Le gouvernement est déchiré entre ses factions pro et anti UE sur le Brexit, et d'autres hauts responsables du gouvernement, dont Rudd, sont opposés à une issue des pourparlers sans accord, ce qu'elle a qualifié d’«impensable».

Ceux qui préconisent la possibilité d’un résultat sans accord avec l’UE sont opposés par la majorité des grandes entreprises et la plupart des députés. Dimanche, le chancelier fantôme du Parti travailliste John McDonnell, l’allié plus proche du chef du parti Jeremy Corbyn, a déclaré à la BBC: «Je ne pense pas que ce soit une option réaliste, cela ne se produira pas. Je ne pense pas qu'il y ait une majorité au Parlement pour une issue sans accord. Ils n'ont pas de majorité parlementaire pour y arriver. Si nous modifions la loi pour que le Parlement ait un vote significatif, cela obligera le gouvernement à négocier et à revenir à la raison.»

McDonnell faisait allusion au prochain débat sur le projet de loi sur la sortie de l'UE, la première étape du départ du Royaume-Uni de l'UE prévue pour mars 2019.

L'ampleur des changements proposés au projet de loi par les deux factions parlementaires (pour ou contre la sortie de l’UE) – 300 amendements et 54 nouvelles dispositions ont été déposés selon le gouvernement – est telle qu'il ne sera pas discuté avant le 13 novembre, après le retour des députés des vacances d'automne.

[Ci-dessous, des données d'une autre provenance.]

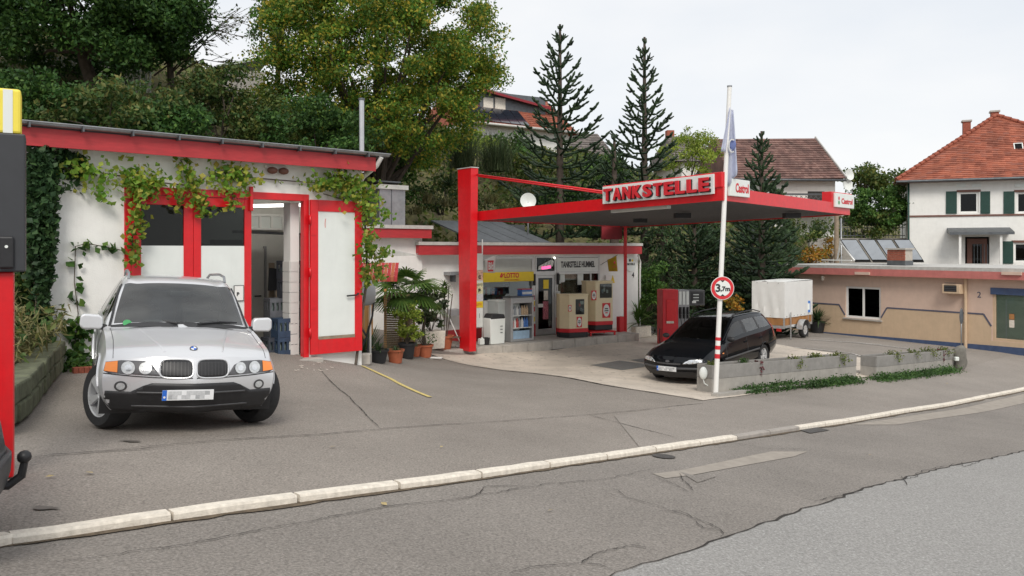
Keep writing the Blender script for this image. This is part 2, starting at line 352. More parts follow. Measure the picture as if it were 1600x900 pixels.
# kerb: one stone after another
kerb = thing('kerb', 'line of cream kerb stones along the road', 'kerb', KP[5]); kerb['kind'] = 'structure'; del kerb['category']
def kl(ss):
    acc = 0
    for a, b in zip(KP[:-1], KP[1:]):
        l = (b.xy - a.xy).length
        if acc + l >= ss: return a.lerp(b, (ss - acc) / l)
        acc += l
    return KP[-1]
ktot = sum((b.xy - a.xy).length for a, b in zip(KP[:-1], KP[1:])); s_ = .35; k_ = 0
while s_ < ktot - 1.1:
    a = kl(s_ + .012); b = kl(s_ + .988); d = (b - a).normalized(); n = Vector((-d.y, d.x, 0)).normalized()
    mb = MB(); sec = [(-.095, -.2), (-.095, -.012), (-.082, .006), (.0, .010), (0, -.2)]; vs = []; m_ = 5
    for q in range(m_):
        p = a.lerp(b, q / (m_ - 1)); z = H(p.x, p.y); jz = random.gauss(0, .002)
        vs += [(p.x + n.x * (u + .0 + random.gauss(0, .003)) - a.x, p.y + n.y * (u + random.gauss(0, .003)) - a.y, z + w + jz - a.z) for u, w in sec]
    fs = [(q * 5 + i, q * 5 + (i + 1) % 5, (q + 1) * 5 + (i + 1) % 5, (q + 1) * 5 + i) for q in range(m_ - 1) for i in range(5)] + [(0, 1, 2, 3, 4), tuple(range(m_ * 5 - 5, m_ * 5))[::-1]]
    o = mb.add(vs, fs).build('kerb_stone', 'kerb_grey' if 10 < s_ < 11.9 else 'kerb_stone', kerb); o.location = a - KP[5]
    s_ += 1.0; k_ += 1
gut = ribbon('gutter_dirt', [(p.x - NV.x * .118, p.y - NV.y * .118) for p in KP[1:-2]], .085, RO + .010, 'dirt', road, .006, .15, taper=False)
# forecourt slab with its edge joint
FC = onlot((668, 552), (740, 572), (830, 583), (940, 601), (1098, 626), (1180, 615), (1345, 590), (1365, 588), (1350, 560), (1252, 545), (1150, 528), (1010, 517), (985, 520), (850, 540))
pad = sheet('forecourt', FC, .006, 'concrete_pad', .5)
ribbon('joint', onlot((668, 552), (740, 572), (830, 583), (940, 601), (1098, 626)), .05, .012, 'crack', pad, .003, .2)
ribbon('joint', onlot((1000, 545), (1120, 560), (1250, 580)), .02, .012, 'crack', pad, .002, .2)
sheet('filler_plate', onlot((922, 571), (968, 564), (1022, 571), (972, 579)), .014, 'plate_steel', .5, pad)
sheet('filler_plate', onlot((985, 563), (1010, 560), (1030, 564), (1004, 567)), .014, 'plate_steel', .5, pad)
sheet('drain_grate', onlot((855, 545), (895, 538), (903, 541), (862, 548)), .014, 'iron', .5, pad)
# seams in the lot
for c in [[(0, 722), (80, 712), (200, 702), (330, 690), (500, 680), (592, 671), (700, 663), (830, 655), (960, 645), (1098, 631)], [(497, 572), (545, 620), (595, 671)], [(918, 648), (985, 666), (1055, 684)], [(60, 712), (130, 708), (260, 700)], [(1098, 631), (1040, 636)]]:
    ribbon('seam', onlot(*c), .016, .010, 'crack', lot, .005, .08)
ribbon('yellow_line', onlot((566, 572), (610, 592), (672, 621)), .09, .010, 'yellow_paint', lot, 0, .2, taper=False)
for c in [[(1240, 543), (1330, 552), (1355, 560)], [(1262, 531), (1380, 539)], [(1330, 535), (1420, 545)]]: ribbon('bay_line', onlot(*c), .1, .012, 'white_paint_worn', lot, 0, .3, taper=False)
mat('oil', (.15, .133, .116), .7, var=.3)
def blob(px, py, rx, ry, m='oil', off=.009, parent=None, n=14):
    c = gp(px, py); pts = [(c.x + math.cos(2 * math.pi * k / n) * rx * random.uniform(.6, 1.2), c.y + math.sin(2 * math.pi * k / n) * ry * random.uniform(.6, 1.2)) for k in range(n)]
    return sheet('stain', pts, off, m, .5, parent or lot)
for a in [(70, 795, .09, .05), (205, 690, .1, .04)]: blob(*a)
for k in range(16): blob(random.uniform(460, 520), random.uniform(565, 580), random.uniform(.01, .05), .02, 'kerb_stone', .011, n=7)
# manhole and gully
def disc(name, px, py, r, m, off, par):
    c = gp(px, py, RO); return sheet(name, [(c.x + r * math.cos(2 * math.pi * k / 20), c.y + r * math.sin(2 * math.pi * k / 20)) for k in range(20)], off, m, .5, par)
disc('valve_cover', 1037, 714, .14, 'iron', RO + .012, road)
gq = onroad((1247, 672), (1275, 668), (1296, 673), (1266, 678)); sheet('gully_grate', gq, RO + .012, 'iron', .5, road)
# litter: a pale leaf or two
mat('dry_leaf', (.42, .33, .16), .8, var=.3)
for px, py in [(78, 747), (140, 741), (1360, 712), (1480, 600), (1355, 622), (1095, 620), (1045, 640), (905, 575), (760, 575), (520, 700), (690, 700), (600, 790), (860, 800), (1460, 612)]:
    c = gp(px, py, 0 if py < 720 - (px - 800) * .15 else RO); s = random.uniform(.025, .05); a = random.uniform(0, 6)
    mb = MB().add([(s * math.cos(a), s * math.sin(a), .004), (s * .5 * math.cos(a + 1.6), s * .5 * math.sin(a + 1.6), .012), (-s * math.cos(a), -s * math.sin(a), .006), (s * .5 * math.cos(a - 1.6), s * .5 * math.sin(a - 1.6), .004)], [(0, 1, 2), (0, 2, 3)])
    o = mb.build('fallen_leaf', 'dry_leaf', lot); o.location = c + Vector((0, 0, .012))
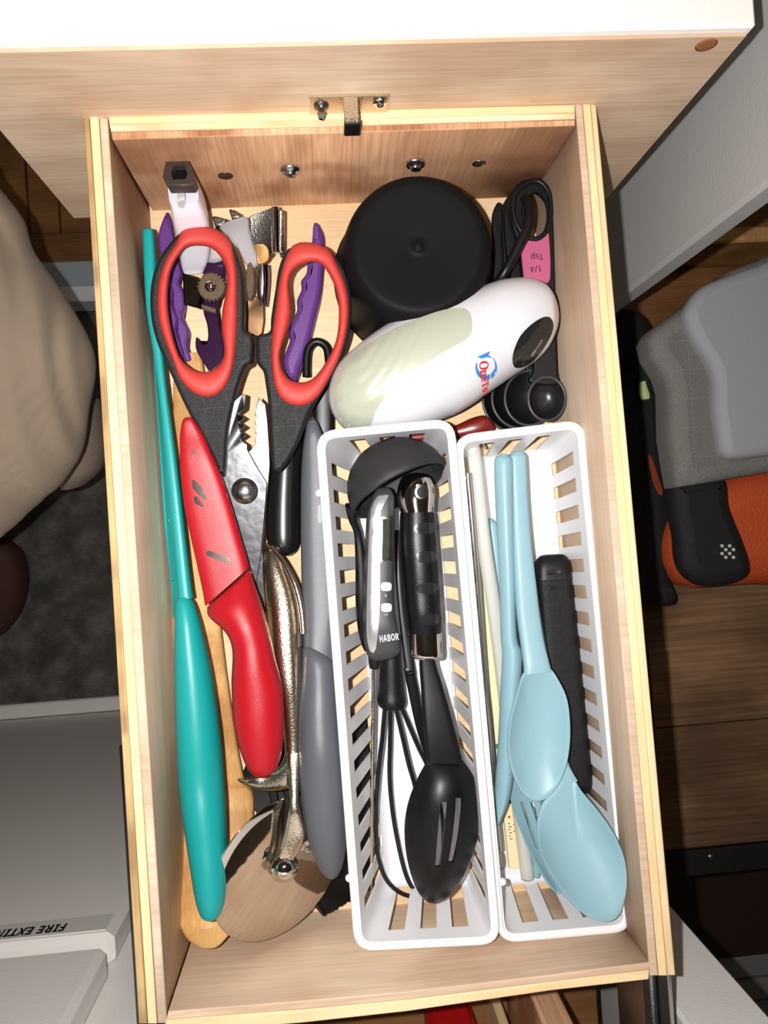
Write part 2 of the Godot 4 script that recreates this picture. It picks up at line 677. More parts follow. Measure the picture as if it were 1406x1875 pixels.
func room() -> void:
	box(Vector3(-1.1, -0.06, -1.2), Vector3(1.6, -0.02, 1.4))
	struct("floor", M.carpet, "dark speckled gray floor far below the drawer", "floor")
	box(Vector3(-1.16, -0.06, -1.2), Vector3(-1.1, 2.0, 1.4))
	struct("wall_left", M.wall, "plain wall of the van outside the picture on the left", "wall")
	box(Vector3(1.6, -0.06, -1.2), Vector3(1.66, 2.0, 1.4))
	struct("wall_right", M.wall, "plain wall of the van outside the picture on the right", "wall")
	box(Vector3(-1.16, -0.06, -1.26), Vector3(1.66, 2.0, -1.2))
	struct("wall_front", M.wall, "plain wall of the van behind the drawer front", "wall")
	box(Vector3(-1.16, -0.06, 1.4), Vector3(1.66, 2.0, 1.46))
	struct("wall_back", M.wall, "plain wall of the van behind the cabinet", "wall")
	box(Vector3(-1.16, 2.0, -1.26), Vector3(1.66, 2.05, 1.46))
	struct("ceiling", M.wall, "plain pale ceiling of the van above the picture", "ceiling")

func ceiling_lamp() -> void:
	var m := mat(rgb(240, 240, 236), 0.5)
	m.emission_enabled = true
	m.emission = Color(1.0, 0.93, 0.85)
	m.emission_energy_multiplier = 0.3
	var t := thing("ceiling_lamp", "flat square ceiling lamp glowing dimly above the picture", "lamp", Vector3(0.3, 1.96, -0.3))
	box(Vector3(0.1, 1.96, -0.5), Vector3(0.5, 2.0, -0.1), 4.0)
	part("diffuser", m, t)
	var l := AreaLight3D.new()
	l.name = "ceiling_lamp_light"
	l.area_size = Vector2(0.36, 0.36)
	l.light_energy = 0.09
	l.light_color = Color(1.0, 0.93, 0.85)
	l.position = Vector3(0.3, 1.955, -0.3)
	l.rotation_degrees.x = -90.0
	l.area_range = 6.0
	l.area_attenuation = 2.0
	l.shadow_enabled = true
	add_child(l)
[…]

À l'origine, le gouvernement avait l' intention de réintroduire le projet de loi à l’Assemblée juste après la conférence annuelle des conservateurs plus tôt ce mois-ci, pour qu'il y ait la possibilité qu'il soit adopté d'ici le printemps prochain.

Le cabinet ministériel fantôme des travaillistes a présenté plus de 20 amendements au projet de loi et s'oppose à ce qu'il soit adopté sans amendements. Les députés pro-UE dans le groupe interpartis sur les relations européennes dirigé par le travailliste Chuka Umunna en alliance avec Anna Soubry du Parti conservateur, ont déposé des dizaines d'autres amendements, qui, selon le Guardian, «ont suffisamment de signatures des conservateurs pour menacer la majorité parlementaire de Theresa May».

L'un des principaux amendements a été déposé par l'ancien député conservateur Dominic Grieve et neuf autres conservateurs. Soutenu par des membres des autres principaux partis, il stipule que tout accord final doit être approuvé par une loi du Parlement entièrement distincte qui, si elle est votée, signifie que l'aile pro-UE du Parlement aurait l’occasion de s'opposer à un Brexit dur ou à un résultat sans accord.